Unfortunately I don't have a 50Ω terminator and the scope can't be set to 50Ω. My understanding is that if there is an impedance mismatch between the radio (50Ω) and scope (1MΩ), then current and voltage will not be in phase. So I cannot use P = Vrms^2/R to calculate power. If I can't do anything about the impedance mismatch, is there a formula I can use to calculate power?

>> No.1941636

>>1941628
the transmit power depends on the transmitter and the antenna. connect the transmitter and antenna and then connect the scope across the antenna and because it is high impedance it won't affect the result too much by adding it.

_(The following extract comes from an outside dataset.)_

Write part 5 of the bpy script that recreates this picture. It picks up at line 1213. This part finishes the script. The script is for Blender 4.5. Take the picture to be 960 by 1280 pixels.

if you have just the transmitter the output power is 0 right because there is no load.
if you have the transmitter and the scope then you are only measuring the power that the transmitter can drive into the scope, if the scope had a 50 ohm setting and you connected the transmitter to it the scope would probably fucking explode because its probably not designed to handle that kind of power input.

if you don't have an antenna then get a 50 ohm power resistor (something you know can handle roughly the power output without exploding) and connect the resistor to the transmitter and then measure the voltage across the resistor using the scope.
the 1Mohm scope and 50 ohm load presents as a 49.9975 ohm load which is close enough and well within what resolution your resistor will be or any kind of changes due to room temperature even.

20MHz on a 50MHz scope will look like dogshit probably and 10mW yeah ok maybe the scope could handle it.